Note that the 5e MM does say (page 7 if need a reference for your rules lawyer):

The alignment specified in a monster's stat block is the default. Feel free to depart from it and change a monster's alignment to suit the needs of your campaign. If you want a good-aligned green dragon or an evil storm giant, there's nothing stopping you".

However, unless there is a good story behind the anomalous alignment, and your PCs have access to clues about that story, I think it would usually be better (and annoy your players less) if you either make up a new monster that isn't in the MM, or be clear that you are playing in a non-canonical setting and using monsters that don't match the descriptions in the MM. Even in a canonical setting, you can play variations on less-legendary monsters, but be clear (out of character) with your players that this is what you are doing. In all cases, allow the players relevant checks to recall some in-game, in-setting lore about the monster you are actually playing.

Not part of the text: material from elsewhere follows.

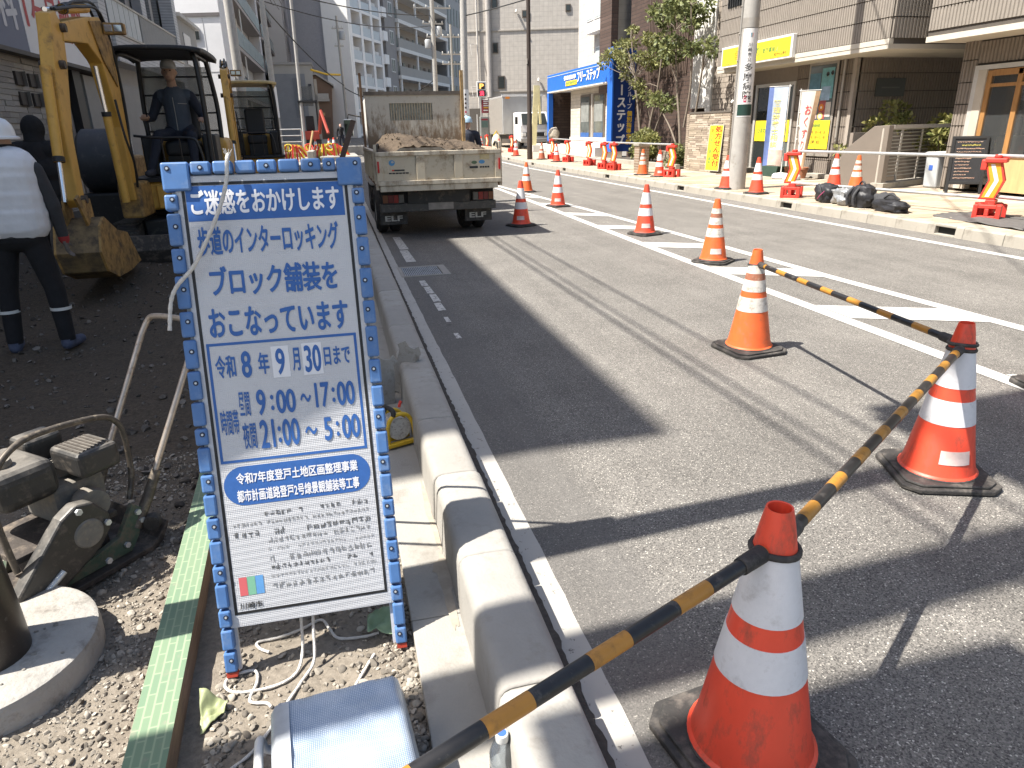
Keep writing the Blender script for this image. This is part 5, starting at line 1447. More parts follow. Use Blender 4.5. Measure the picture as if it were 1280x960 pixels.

For example instead of just putting in a good-aligned Mummy you could say, "You see a medium-sized humanoid, wrapped in bandages. Make a religion check". Tell everyone with a low score that they think it's a Mummy. Tell whoever got the highest check, "Because of [some detail that they can perceive] you think this might not be a true Mummy but rather a Pseudo-Mummy. Pseudo-Mummies are created by a different process than True Mummies and in some cases can maintain their pre-death alignment." If you want, you can go into the process more, or you can just say that the character doesn't know any more than that. Now you have a good-aligned Mummy that your player shouldn't complain about.

4) Consider having a talk with the players about what game everyone wants to play. You have a conflict in play style with the "rules lawyer" player. Do the others also want to play "his" game, or do they prefer your approach? Can whoever is in the minority live with adjusting their expectations to what the group as a whole prefers? Can there be some compromise?